Intermountain people: win an Emmy and win an award for research on the impact of nurse burnout

Jordan Hogan sized for Sitecore
Jordan Hogan, left, poses for a picture with his husband, Greg Brooks 

By Steve Eaton

Congrats to Jordan Hogan, who earlier this year helped thousands of people discover that their phones might be listening in on their conversations and feeding the data collected to marketers.
The news story he wrote and reported for FOX 13 News in Salt Lake City on the topic won him an Emmy.

Jordan, who’s now a digital marketing specialist for Intermountain, worked for FOX 13 News for six years as a newscast producer.

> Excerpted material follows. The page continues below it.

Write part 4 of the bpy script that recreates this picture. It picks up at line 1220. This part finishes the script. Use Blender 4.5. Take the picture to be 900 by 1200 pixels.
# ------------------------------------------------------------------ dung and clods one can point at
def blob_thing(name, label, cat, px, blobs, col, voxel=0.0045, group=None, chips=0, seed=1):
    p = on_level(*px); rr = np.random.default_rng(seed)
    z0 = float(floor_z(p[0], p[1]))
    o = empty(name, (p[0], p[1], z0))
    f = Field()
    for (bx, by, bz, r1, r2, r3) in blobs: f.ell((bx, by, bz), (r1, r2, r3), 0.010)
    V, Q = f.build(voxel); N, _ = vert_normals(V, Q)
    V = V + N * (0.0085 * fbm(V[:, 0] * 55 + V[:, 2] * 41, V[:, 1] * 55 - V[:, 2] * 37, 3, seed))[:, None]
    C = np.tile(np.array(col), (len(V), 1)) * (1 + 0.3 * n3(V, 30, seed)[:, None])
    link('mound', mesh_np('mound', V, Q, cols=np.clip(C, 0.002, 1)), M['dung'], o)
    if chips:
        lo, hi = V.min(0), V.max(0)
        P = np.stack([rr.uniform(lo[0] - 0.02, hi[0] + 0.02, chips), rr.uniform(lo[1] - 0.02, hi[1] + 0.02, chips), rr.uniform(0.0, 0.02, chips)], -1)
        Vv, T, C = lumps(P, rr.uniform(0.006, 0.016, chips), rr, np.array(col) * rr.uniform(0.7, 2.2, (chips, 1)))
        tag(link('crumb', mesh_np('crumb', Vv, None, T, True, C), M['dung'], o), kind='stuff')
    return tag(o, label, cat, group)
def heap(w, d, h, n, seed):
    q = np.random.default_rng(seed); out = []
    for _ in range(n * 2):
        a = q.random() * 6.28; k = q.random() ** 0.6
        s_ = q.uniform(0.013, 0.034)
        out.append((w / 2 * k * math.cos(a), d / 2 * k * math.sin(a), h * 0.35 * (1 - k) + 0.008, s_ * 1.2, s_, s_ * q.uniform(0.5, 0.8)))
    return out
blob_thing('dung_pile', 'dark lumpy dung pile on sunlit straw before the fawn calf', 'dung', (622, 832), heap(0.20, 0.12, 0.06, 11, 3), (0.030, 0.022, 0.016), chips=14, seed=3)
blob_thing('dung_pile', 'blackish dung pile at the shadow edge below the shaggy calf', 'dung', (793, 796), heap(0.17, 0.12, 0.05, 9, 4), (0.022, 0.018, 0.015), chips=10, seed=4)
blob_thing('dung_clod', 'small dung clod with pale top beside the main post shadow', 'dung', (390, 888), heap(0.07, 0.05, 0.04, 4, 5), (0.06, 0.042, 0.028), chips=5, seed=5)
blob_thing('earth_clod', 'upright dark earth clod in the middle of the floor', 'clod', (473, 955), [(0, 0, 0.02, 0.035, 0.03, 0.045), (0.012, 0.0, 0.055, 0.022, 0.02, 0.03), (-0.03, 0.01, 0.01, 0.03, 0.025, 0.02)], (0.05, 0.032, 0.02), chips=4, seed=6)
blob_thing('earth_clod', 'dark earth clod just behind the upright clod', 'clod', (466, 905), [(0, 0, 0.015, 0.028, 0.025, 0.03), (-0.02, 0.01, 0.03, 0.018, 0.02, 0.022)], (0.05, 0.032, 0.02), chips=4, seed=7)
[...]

His last three years there he was a producer and a multimedia journalist, which means he shot, wrote, and edited his own stories most of the time.

Sweeps week is when Nielsen Media Research asks TV viewers to track their viewing habits. News programs often pack that week with stories they hope will draw in viewers and get them good ratings.

Jordan says during a sweeps week earlier this year the story he lined up fell through so he and his team came up with a new idea.

“We wanted to find out if our phones are listening to us without us realizing it, how they gather data on us, what they do with the data, if it’s legal for the phone to do that, and if there’s something you can do about it,” he says.

He asked one of his coworkers to just speak a key word he assigned her, which was “trampoline,” as she talked on the phone and while she talked with others. Another coworker was assigned to do searches for baby strollers online. And a third person was asked to just go shopping for house plants but not to do searches online.

Eventually all three people started getting online advertisements related to their assigned topics, Jordan says.

“It started as a very small thought and then morphed into a bigger story,” Jordan says.

It was his first “sweeps piece” and “long-form story” he’d done. The Emmys give out regional awards, so when Jordan was nominated for his award, he and his husband, Greg Brooks, went to a local watch party in downtown Salt Lake City to watch a live streaming broadcast of the regional awards show, which was held in Arizona. It lasted more than three hours.

“I was just so anxious and nervous because it was my first submission and my first nomination,” he says.

It was about an hour into the show the he was announced as the winner of a Rocky Mountain Emmy in the category of “environment/science/technology news,” he says.

When he came to Intermountain the Emmy allowed him to leave his old news job on a high note, he says.

“I was incredibly proud to come as far as I did, and to get recognized for the work I did,” he says. “There were people throughout my career who believed in me and I’m very grateful for them.”

Perry Gee sized for site core

Perry Gee, RN, recent won an award for a paper he cowrote about nurse burnout.

Cheers for Intermountain nurse scientist Perry Gee, RN, PhD, who recently received the 2022 Excellence in Practice Award for a publication he cowrote with two colleagues titled “Impact of nurse burnout on organizational and position turnover.” The Editorial Board for Nursing Outlook, the journal for the American Academy of Nursing, presented the award at the American Academy of Nursing 2022 Health Policy Conference last month. Dr. Gee’s paper is one of the most cited papers in the journal over the past three years.

Dr. Gee conducted the research for the project with colleagues at his former position at CommonSpirit Health and continued the work when he joined Intermountain as nurse scientist in 2018.